Muslim and Christian clerics moved among the relatives, offering comfort and support.
But some mourners were inconsolable. One woman was slapping her cheeks in a gesture of grief and yelling: "Oh! Sister, you left me. I don't have anyone but you!"
Among those who were buried Saturday was Yehia Abdou Shalaby. An ambulance took his body to a mosque, where it was washed, and then to a cemetery in northwest Cairo. Relatives and friends wailed and cried as Shalaby's corpse, wrapped in white cloth, was lifted out of the coffin and lowered into a grave.

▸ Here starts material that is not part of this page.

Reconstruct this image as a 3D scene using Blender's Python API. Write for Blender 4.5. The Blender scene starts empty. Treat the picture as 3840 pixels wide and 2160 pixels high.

Gulf Air has said 135 passengers and eight crew members were on board Flight 072. In addition to the Egyptians aboard, there were 36 Bahrainis, 12 Saudi Arabians, nine Palestinians, six people from the United Arab Emirates, three Chinese, two British, two Omanis and one person from each of the United States, Canada, Kuwait, Sudan, Australia, the Philippines, Poland, India and Morocco.
The U.S. Embassy in Bahrain held a private memorial service Saturday for the American victim, Seth Foti, a 31-year-old diplomatic courier. Foti's body was expected to arrive in Washington, D.C., on Sunday, and a funeral is being planned in his hometown of Browntown, Va.